WAFL will not be able to detect such data corruptions because the checksum is applied at the disk block level and the parity derived during the RAID-DP write does not flag this such discrepancy. An old set of slides I found portrayed this comparison as shown below.

 

Another cool feature that addresses data resiliency is the implementation of ditto blocks. Ditto blocks stores 3 copies of the metadata and this allows the recovery of lost metadata even if 2 copies of the metadata are deleted.

Therefore, the ability of ZFS to survive data corruption, metadata deletion is stronger when compared to WAFL .This is not discredit NetApp’s WAFL. It is just that ZFS was built with stronger features to address the issues we have with storing data in modern day file systems.

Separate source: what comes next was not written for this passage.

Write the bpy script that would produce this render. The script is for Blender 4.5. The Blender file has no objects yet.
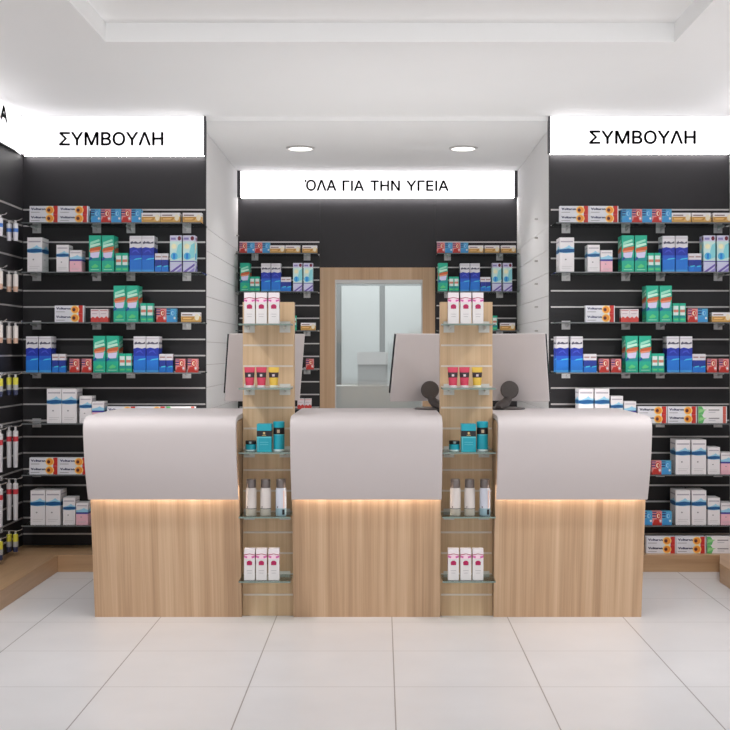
import bpy, bmesh, math, random
from mathutils import Vector, Matrix
random.seed(4)
SC = bpy.context.scene
COL = SC.collection
F, PX, PY, EYE = 1200.0, 382.0, 352.5, 1.374   # focal length in pixels, horizon point, eye height in metres
def sx(px, Y): return (px - PX) * Y / F
def sz(py, Y): return EYE - (py - PY) * Y / F
def lin(c):
    c = c / 255.0
    return c / 12.92 if c <= 0.04045 else ((c + 0.055) / 1.055) ** 2.4
def rgb(c): return (lin(c[0]), lin(c[1]), lin(c[2]), 1.0)

# ------------------------------------------------------------------ materials
MATS = {}
def pmat(name, c, rough=0.5, metal=0.0, emit=0.0, emc=None, bump=0.0, spec=0.5, mottle=0.03, mscale=30.0):
    if name in MATS: return MATS[name]
    m = bpy.data.materials.new(name); m.use_nodes = True
    nt = m.node_tree; b = nt.nodes['Principled BSDF']
    b.inputs['Roughness'].default_value = rough
    b.inputs['Metallic'].default_value = metal
    b.inputs['Specular IOR Level'].default_value = spec
    tc = nt.nodes.new('ShaderNodeTexCoord')
    nz = nt.nodes.new('ShaderNodeTexNoise'); nz.inputs['Scale'].default_value = mscale; nz.inputs['Detail'].default_value = 3
    nt.links.new(tc.outputs['Object'], nz.inputs['Vector'])
    mx = nt.nodes.new('ShaderNodeMix'); mx.data_type = 'RGBA'
    a = rgb(c)
    mx.inputs[6].default_value = tuple(v * (1 - mottle) for v in a[:3]) + (1,)
    mx.inputs[7].default_value = tuple(min(1, v * (1 + mottle)) for v in a[:3]) + (1,)
    nt.links.new(nz.outputs['Fac'], mx.inputs[0]); nt.links.new(mx.outputs[2], b.inputs['Base Color'])
    if bump:
        bp = nt.nodes.new('ShaderNodeBump'); bp.inputs['Strength'].default_value = bump; bp.inputs['Distance'].default_value = 0.002
        nt.links.new(nz.outputs['Fac'], bp.inputs['Height']); nt.links.new(bp.outputs['Normal'], b.inputs['Normal'])
    if emit:
        b.inputs['Emission Color'].default_value = rgb(emc or c); b.inputs['Emission Strength'].default_value = emit
    MATS[name] = m
    return m
def P(r, g, b): return pmat('print_%d_%d_%d' % (r, g, b), (r, g, b), rough=0.45, mottle=0.02)

def wood(name, dark, mid, light, axis='Z', rough=0.45, sc=14.0):
    if name in MATS: return MATS[name]
    m = bpy.data.materials.new(name); m.use_nodes = True
    nt = m.node_tree; b = nt.nodes['Principled BSDF']; b.inputs['Roughness'].default_value = rough
    tc = nt.nodes.new('ShaderNodeTexCoord'); oi = nt.nodes.new('ShaderNodeObjectInfo')
    mp = nt.nodes.new('ShaderNodeMapping')
    s = {'Z': (1.7, .12, .012), 'X': (.055, 1, 1), 'Y': (1, .055, 1)}[axis]
    mp.inputs['Scale'].default_value = s
    add = nt.nodes.new('ShaderNodeVectorMath'); add.operation = 'ADD'
    mul = nt.nodes.new('ShaderNodeMath'); mul.operation = 'MULTIPLY'; mul.inputs[1].default_value = 17.0
    nt.links.new(oi.outputs['Random'], mul.inputs[0])
    nt.links.new(tc.outputs['Object'], mp.inputs['Vector'])
    nt.links.new(mp.outputs['Vector'], add.inputs[0]); nt.links.new(mul.outputs[0], add.inputs[1])
    n1 = nt.nodes.new('ShaderNodeTexNoise'); n1.inputs['Scale'].default_value = sc; n1.inputs['Detail'].default_value = 5; n1.inputs['Distortion'].default_value = .15
    n2 = nt.nodes.new('ShaderNodeTexNoise'); n2.inputs['Scale'].default_value = sc * 7; n2.inputs['Detail'].default_value = 4
    nt.links.new(add.outputs[0], n1.inputs['Vector']); nt.links.new(add.outputs[0], n2.inputs['Vector'])
    mm = nt.nodes.new('ShaderNodeMix'); mm.inputs[0].default_value = .28
    nt.links.new(n1.outputs['Fac'], mm.inputs[2]); nt.links.new(n2.outputs['Fac'], mm.inputs[3])
    r = nt.nodes.new('ShaderNodeValToRGB')
    r.color_ramp.elements[0].position = .34; r.color_ramp.elements[0].color = rgb(dark)
    r.color_ramp.elements[1].position = .68; r.color_ramp.elements[1].color = rgb(light)
    e = r.color_ramp.elements.new(.5); e.color = rgb(mid)
    nt.links.new(mm.outputs[0], r.inputs[0]); nt.links.new(r.outputs[0], b.inputs['Base Color'])
    MATS[name] = m
    return m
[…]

There are many other features within ZFS that have improved upon NetApp’s WAFL. One such feature is the implementation of RAID-Z/Z2/Z3. RAID-Z is a superset implementation of the traditional RAID-5 but with a different twist. Instead of using fixed stripe width like RAID-4 or RAID-DP, RAID-Z/Z2 uses a dynamic variable stripe width. This addressed the parity RAID-4/5 “write hole” flaw, where incomplete or partial stripes will result in a “hole” that leads to file system fragmentation. RAID-Z/Z2 address this by filling up all blocks with variable stripe width. A parity can be calculated and assigned with any striped width, as shown below.

 

Other really cool stuff are Hybrid Storage Pool and the ability to create software-based caching using fast disk drives such as SSDs. This approach of creating ReadZilla (read caching) and LogZilla (write caching) eliminates the need for proprietary NVRAM as implemented in NetApp’s WAFL.

The only problem is, despite the super cool features of ZFS, most Oracle (not Sun) sales does not have much clue how to sell ZFS storage. NetApp, with its well trained and tuned, sales force is beating Oracle to pulp.